### Your task:
Set the lines down again exactly, first line through the line that contains "EYE = 1.118", with no pictures.

----

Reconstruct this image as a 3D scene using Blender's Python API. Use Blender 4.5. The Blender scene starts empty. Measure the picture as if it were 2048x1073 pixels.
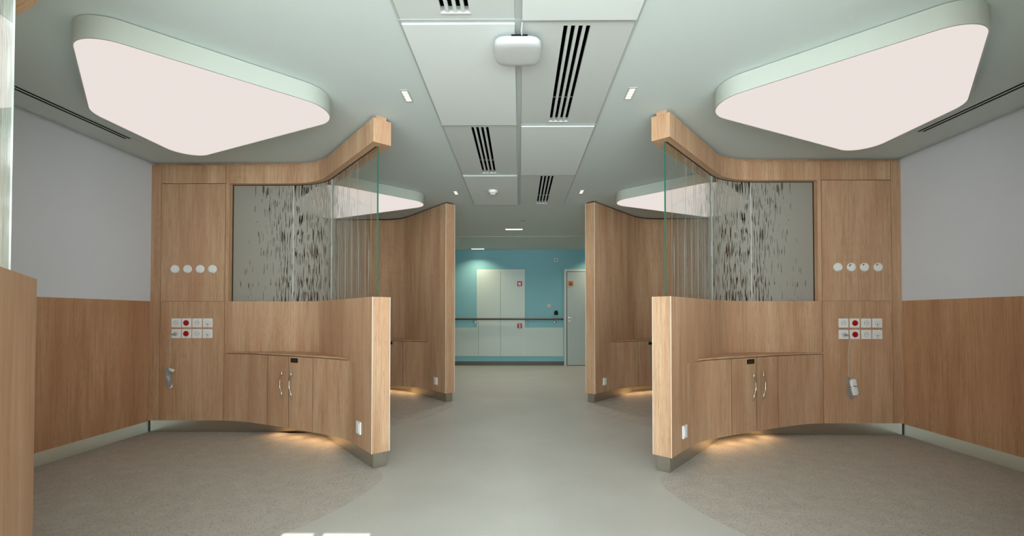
import bpy, math, random
from mathutils import Vector
random.seed(7)
sc = bpy.context.scene
COL = sc.collection
pi = math.pi
H = 2.6          # ceiling height
DAY, SUN = 42., 9.
EYE = 1.118

# ------------------------------------------------------------------ mesh helpers
class MB:
    """collects quads/ngons with uv (metres) and builds ONE mesh object; tf maps local points into the room"""
    def __init__(s, tf=None, flip=False):
        s.v = []; s.f = []; s.uv = []; s.mi = []; s.tf = tf; s.flip = flip; s.m = 0
    def face(s, pts, uvs=None):
        if uvs is None:
            uvs = auto_uv(pts)
        b = len(s.v)
        for p in pts:
            s.v.append(tuple(s.tf(p)) if s.tf else tuple(p))
        idx = list(range(b, b + len(pts))); uv = list(uvs)
        if s.flip: idx.reverse(); uv.reverse()
        s.f.append(idx); s.uv.append(uv); s.mi.append(s.m)
    def box(s, x0, y0, z0, x1, y1, z1, rot=None, c=None):
        P = [(x0,y0,z0),(x1,y0,z0),(x1,y1,z0),(x0,y1,z0),(x0,y0,z1),(x1,y0,z1),(x1,y1,z1),(x0,y1,z1)]
        if rot:
            ca, sa = math.cos(rot), math.sin(rot); cx, cz = c
            P = [(cx+(x-cx)*ca-(z-cz)*sa, y, cz+(x-cx)*sa+(z-cz)*ca) for x, y, z in P]
        for q in ((0,1,5,4),(1,2,6,5),(2,3,7,6),(3,0,4,7),(4,5,6,7),(3,2,1,0)):
            s.face([P[i] for i in q])
    def ribbon(s, path, o0, o1, z0, z1, a0=0.0):
        """solid following a path (list of (x,y,nx,ny,a)); o0 front offset, o1 back offset along the normal"""
        F = [(x+nx*o0, y+ny*o0) for x, y, nx, ny, a in path]
        B = [(x+nx*o1, y+ny*o1) for x, y, nx, ny, a in path]
        A = [p[4]-a0 for p in path]
        for i in range(len(path)-1):
            f0, f1, b0, b1 = F[i], F[i+1], B[i], B[i+1]; u0, u1 = A[i], A[i+1]
            s.face([(*f0,z0),(*f1,z0),(*f1,z1),(*f0,z1)], [(u0,z0),(u1,z0),(u1,z1),(u0,z1)])
            s.face([(*b1,z0),(*b0,z0),(*b0,z1),(*b1,z1)], [(u1+9,z0),(u0+9,z0),(u0+9,z1),(u1+9,z1)])
            s.face([(*f0,z1),(*f1,z1),(*b1,z1),(*b0,z1)], [(3,u0),(3,u1),(3+o1-o0,u1),(3+o1-o0,u0)])
            s.face([(*b0,z0),(*b1,z0),(*f1,z0),(*f0,z0)], [(5+o1-o0,u0),(5+o1-o0,u1),(5,u1),(5,u0)])
        f, b = F[-1], B[-1]
        s.face([(*f,z0),(*b,z0),(*b,z1),(*f,z1)], [(20,z0),(20+o1-o0,z0),(20+o1-o0,z1),(20,z1)])
        f, b = F[0], B[0]
        s.face([(*b,z0),(*f,z0),(*f,z1),(*b,z1)], [(25,z0),(25+o1-o0,z0),(25+o1-o0,z1),(25,z1)])
    def poly(s, pts, z0, z1):
        """vertical extrusion of a ccw outline"""
        n = len(pts)
        s.face([(*p, z1) for p in pts]); s.face([(*p, z0) for p in reversed(pts)])
        u = 0.0
        for i in range(n):
            p, q = pts[i], pts[(i+1) % n]; d = math.dist(p, q)
            s.face([(*p,z0),(*q,z0),(*q,z1),(*p,z1)], [(u,z0),(u+d,z0),(u+d,z1),(u,z1)]); u += d
    def tube(s, pts, r, n=8, cap=True):
        pts = [Vector(p) for p in pts]; rings = []
        up = Vector((0.13, 0.2, 1)).normalized()
        for i, p in enumerate(pts):
            t = (pts[min(i+1, len(pts)-1)] - pts[max(i-1, 0)]).normalized()
            a = up - t*up.dot(t)
            if a.length < 1e-3: a = Vector((1,0,0)) - t*t.x
            a.normalize(); b = t.cross(a); up = a
            rr = r[i] if isinstance(r, (list, tuple)) else r
            rings.append([p + (a*math.cos(2*pi*k/n) + b*math.sin(2*pi*k/n))*rr for k in range(n)])
        for i in range(len(rings)-1):
            for k in range(n):
                k2 = (k+1) % n
                s.face([rings[i][k], rings[i][k2], rings[i+1][k2], rings[i+1][k]])
        if cap:
            s.face(list(reversed(rings[0]))); s.face(rings[-1])
    def lathe(s, prof, c, axis='z', n=32):
        """prof: list of (r, h) from the bottom up around axis; closed at both ends when r = 0"""
        def P(r, h, k):
            a = 2*pi*k/n; x, y = r*math.cos(a), r*math.sin(a)
            if axis == 'z': return (c[0]+x, c[1]+y, c[2]+h)
            if axis == 'y': return (c[0]+x, c[1]-h, c[2]+y)      # h grows towards -y
            return (c[0]+h, c[1]+x, c[2]+y)
        for (r0, h0), (r1, h1) in zip(prof, prof[1:]):
            for k in range(n):
                pts = [P(r0,h0,k), P(r0,h0,k+1), P(r1,h1,k+1), P(r1,h1,k)]
                if r0 < 1e-6: pts = pts[1:]
                elif r1 < 1e-6: pts = pts[:3]
                s.face(pts)
    def build(s, name, mats, parent=None, smooth=None, loc=None, merge=True, bevel=0):
        base = WL[parent.name] if parent is not None else Vector(loc or (0,0,0))
        me = bpy.data.meshes.new(name)
        vs = [Vector(p) - base for p in s.v]
        me.from_pydata(vs, [], s.f)
        uvl = me.uv_layers.new(name='UVMap')
        k = 0
        for uv in s.uv:
            for c in uv:
                uvl.data[k].uv = c; k += 1
        if not isinstance(mats, (list, tuple)): mats = [mats]
        for m in mats: me.materials.append(m)
        for p, i in zip(me.polygons, s.mi): p.material_index = min(i, len(mats)-1)
        if merge:
            import bmesh
            bm = bmesh.new(); bm.from_mesh(me)
            bmesh.ops.remove_doubles(bm, verts=bm.verts, dist=1e-5)
            bm.to_mesh(me); bm.free()
        me.update()
        if smooth is not None:
            me.polygons.foreach_set('use_smooth', [True]*len(me.polygons))
            me.set_sharp_from_angle(angle=math.radians(smooth))
        o = bpy.data.objects.new(name, me); COL.objects.link(o)
        if bevel:
            b = o.modifiers.new('edge', 'BEVEL'); b.width = bevel; b.segments = 2; b.limit_method = 'ANGLE'; b.angle_limit = math.radians(50)
        if parent is not None: o.parent = parent
        else: o.location = base
        WL[o.name] = base
        return o
WL = {}
def auto_uv(pts):
    a = Vector(pts[1])-Vector(pts[0]); b = Vector(pts[2])-Vector(pts[1]); n = a.cross(b)
    x, y, z = abs(n.x), abs(n.y), abs(n.z)
    if z >= x and z >= y: return [(p[0], p[1]) for p in pts]
    if y >= x: return [(p[0], p[2]) for p in pts]
    return [(p[1], p[2]) for p in pts]

def tag(o, label=None, cat=None, group=None, kind=None):
    if label: o['label'] = label
    if cat: o['category'] = cat; o['kind'] = 'thing'
    if group: o['group'] = group
    if kind: o['kind'] = kind
    return o
def empty(name, loc, label=None, cat=None, group=None, rz=0):
    o = bpy.data.objects.new(name, None); COL.objects.link(o)
    o.location = loc; o.rotation_euler = (0, 0, rz); o.empty_display_size = .05
    WL[o.name] = Vector((0,0,0)) if rz else Vector(loc)
    return tag(o, label, cat, group)
def struct(name, mb, mats, **k):
    return tag(mb.build(name, mats, **k), kind='structure')
def dup(root, loc, rz=None, label=None, group=None):
    r = root.copy(); COL.objects.link(r); r.location = loc
    if rz is not None: r.rotation_euler = (0, 0, rz)
    if label: r['label'] = label
    if group: r['group'] = group
    for ch in list(root.children):
        c = ch.copy(); COL.objects.link(c); c.parent = r
        for g in list(ch.children):
            d = g.copy(); COL.objects.link(d); d.parent = c
    return r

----

### Written response:
Reconstruct this image as a 3D scene using Blender's Python API. Use Blender 4.5. The Blender scene starts empty. Measure the picture as if it were 2048x1073 pixels.
import bpy, math, random
from mathutils import Vector
random.seed(7)
sc = bpy.context.scene
COL = sc.collection
pi = math.pi
H = 2.6          # ceiling height
DAY, SUN = 42., 9.
EYE = 1.118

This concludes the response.